COLUMN: Lewin a feel-good story in rough times

By Bob Hertzel
For the Times West Virginian

MORGANTOWN May 17, 2008 02:01 am

Too often these days college athletics stands for all that is wrong in a world gone haywire — greed-driven coaches, late-night bar brawls, recruiting scandals, one-and-done professionals, academic cheating.
There is almost not a day that goes by where the newspapers, radio talk shows or 24-hour cable networks aren’t talking of a rape accusation, a stolen TV or a coach breaking recruiting rules.
It has reached the point that all too often it is the scum that has risen to the top of the pond of moral values that college athletics was born to represent.
That is why today, as West Virginia University holds its spring graduation, Brian Lewin stands taller than even his 6-foot, 11-inch frame, for Lewin will be bestowed today with a degree a decade after his final basketball game as WVU’s starting center.
He does so because of basketball and willingly so acknowledges.
“Basketball saved my life,” said the man who played center on the 1997-98 team that made it to the Sweet 16 via an upset of Bob Huggins’ University of Cincinnati Bearcats.
Lewin’s story is a compelling one, one that proves that it often isn’t the kid who makes the environment bad but the other way around and that young people can be saved from wasting their lives on drugs and crime if only they are given a chance.
Lewin’s story begin in Jamaica, where he was born in 1975 to a family that moved to Brooklyn, N.Y., in 1980 when he was five.
“Even though my parents both worked hard to provide for my three brothers, one sister and me, they had low-paying jobs with no benefits and very little chance for advancement,” he recalled recently.
He found himself adrift on the mean streets of Brooklyn, his life spinning out of control in the wrong direction.
At the age of 9 the influences of the ’hood were beginning to take control of him.
“There were things I wanted that I couldn’t have,” he said. “I could figure out only one way to get them, by shoplifting. So, at the age of 9, I went into a store and stole some jeans and hoodies. Once I did it and got away with it, it was an easy life to continue.”
A young man’s head is too often turned by bling and fancy cars, by $150 athletic shoes and a pretty girl on the arm of a gangster.
“The older guys sold drugs. They were our role models. We wanted to be like they were,” Lewin recalled. “As a result, they took advantage of us and we became drug dealers, too.”
School? That was suckers. You sold drugs, you had running around money.
“I was kicked out of high school. Most of the time I didn’t show up.
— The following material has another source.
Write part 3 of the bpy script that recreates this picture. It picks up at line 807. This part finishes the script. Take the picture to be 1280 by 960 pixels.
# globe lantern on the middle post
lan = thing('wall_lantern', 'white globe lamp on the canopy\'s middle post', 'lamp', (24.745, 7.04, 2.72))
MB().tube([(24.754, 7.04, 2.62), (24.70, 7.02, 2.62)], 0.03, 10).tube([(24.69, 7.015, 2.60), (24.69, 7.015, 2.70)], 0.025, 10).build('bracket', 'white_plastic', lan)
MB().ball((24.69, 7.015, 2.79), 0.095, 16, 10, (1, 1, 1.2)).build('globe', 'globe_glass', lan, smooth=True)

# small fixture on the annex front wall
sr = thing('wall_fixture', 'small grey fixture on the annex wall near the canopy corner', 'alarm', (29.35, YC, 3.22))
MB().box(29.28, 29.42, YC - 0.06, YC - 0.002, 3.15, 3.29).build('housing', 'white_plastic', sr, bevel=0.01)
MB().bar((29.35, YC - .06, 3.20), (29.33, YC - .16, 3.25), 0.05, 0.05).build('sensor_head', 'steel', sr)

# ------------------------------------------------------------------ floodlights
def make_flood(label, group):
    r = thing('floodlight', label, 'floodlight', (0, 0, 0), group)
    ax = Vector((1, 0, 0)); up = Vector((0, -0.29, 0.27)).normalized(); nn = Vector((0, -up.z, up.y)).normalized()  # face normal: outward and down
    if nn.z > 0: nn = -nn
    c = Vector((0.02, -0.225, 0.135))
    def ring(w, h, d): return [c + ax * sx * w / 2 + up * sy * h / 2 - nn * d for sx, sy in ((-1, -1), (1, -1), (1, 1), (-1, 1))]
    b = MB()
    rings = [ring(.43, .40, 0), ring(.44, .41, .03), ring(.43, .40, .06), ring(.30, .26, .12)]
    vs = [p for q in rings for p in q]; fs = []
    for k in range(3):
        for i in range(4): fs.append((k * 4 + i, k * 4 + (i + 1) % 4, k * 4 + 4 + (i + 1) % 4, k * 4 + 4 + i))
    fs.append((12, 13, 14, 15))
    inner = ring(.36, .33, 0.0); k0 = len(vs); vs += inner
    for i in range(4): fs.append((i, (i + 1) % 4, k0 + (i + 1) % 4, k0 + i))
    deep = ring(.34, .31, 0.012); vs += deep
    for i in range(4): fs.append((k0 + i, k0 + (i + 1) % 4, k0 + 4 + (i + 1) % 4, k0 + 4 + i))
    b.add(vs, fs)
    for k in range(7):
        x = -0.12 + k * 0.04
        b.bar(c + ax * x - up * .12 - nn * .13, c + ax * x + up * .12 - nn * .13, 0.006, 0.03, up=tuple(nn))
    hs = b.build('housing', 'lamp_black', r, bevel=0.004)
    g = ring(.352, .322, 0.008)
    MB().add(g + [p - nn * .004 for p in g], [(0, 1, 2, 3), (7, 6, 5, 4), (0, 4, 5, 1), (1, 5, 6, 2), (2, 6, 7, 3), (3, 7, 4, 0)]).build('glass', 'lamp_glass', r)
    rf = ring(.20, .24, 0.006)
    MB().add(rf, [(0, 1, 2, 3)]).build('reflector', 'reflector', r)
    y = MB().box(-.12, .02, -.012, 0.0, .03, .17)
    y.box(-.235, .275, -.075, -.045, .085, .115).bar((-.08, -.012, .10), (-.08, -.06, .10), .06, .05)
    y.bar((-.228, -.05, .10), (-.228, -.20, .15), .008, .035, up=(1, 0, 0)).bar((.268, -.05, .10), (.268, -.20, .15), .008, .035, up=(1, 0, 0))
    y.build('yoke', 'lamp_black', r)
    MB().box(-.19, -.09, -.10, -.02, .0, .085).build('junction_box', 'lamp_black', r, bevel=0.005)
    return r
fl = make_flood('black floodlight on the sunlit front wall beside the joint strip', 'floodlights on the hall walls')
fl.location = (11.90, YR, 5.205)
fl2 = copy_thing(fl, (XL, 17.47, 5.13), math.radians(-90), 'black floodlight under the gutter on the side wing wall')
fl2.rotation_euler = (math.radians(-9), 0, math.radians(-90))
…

When I did show up, I got into trouble,” Lewin said.
He bounced from one school to another, going nowhere.
On a day in May he attended the graduation of his brother from his first high school.
He’d grown 6 or 7 inches since he last had attended that school and the basketball coach took note of it. He spoke to Lewin, convinced him to come back to school and play basketball, something he had done only on the playground, never in an organized setting.
“I had grown about 6 or 7 inches in those two years. Fortunately, the basketball coach saw me,” Lewin said.
“As a result, I re-entered my original high school for my senior year and became a part of the varsity basketball team. It was the first time I played regulation basketball.
“My entire world changed. All of a sudden I was around different people, people who were talking about going to college. It wasn’t long before my extra-curricular activities changed.”
Put bluntly, Lewin said simply:
“Basketball saved my life.”
He had something positive to focus upon, something that drained his energy to the point that when his friends called for him to run at night he was too worn down to join them. He began watching basketball on television and, most important, he because concentrating on academics, not thinking of a college degree but only of staying eligible.
As he played the sport, he realized that basketball was doing something for him that he’d never experienced before.
“Basketball gave me life options. For the first time I saw I had an opportunity to go to college, something I’d never thought about before in my life. I was a little more popular for positive reasons and I enjoyed that. I had a sense of pride because I was getting positive reinforcement from others. I was doing the right thing for the first time. I knew if I attended college I could get into a more positive environment because I’d never been out of New York,” he said.
He attended junior college in Texas, as far away from the streets of Brooklyn as he could get, to become academically eligible, then came to WVU. He was raw, but big and strong and in his senior year averaged 7.6 points and 7.6 rebounds a game, highlighted by a 16-rebound, 7-point performance in an upset of a Connecticut team that included Richard Hamilton, Khalid El-Amin and 7-foot center Jake Voskuhl.
While he wasn’t quite at NBA standards, he was ready to let basketball take him around the year, playing in nine countries internationally, including two years in Poland, two in China and a stay in Bahrain, an island in the Persian Gulf.
An easy-going, affable person, Lewin still was lacking one thing — a college diploma.
Last May he decided he’d take advantage of WVU’s post-athletic career scholarship program, returned to the school and is now ready to receive his degree, looking forward to going after his master’s degree in special education.
“I am proud of who I am and the person I have become,” he said.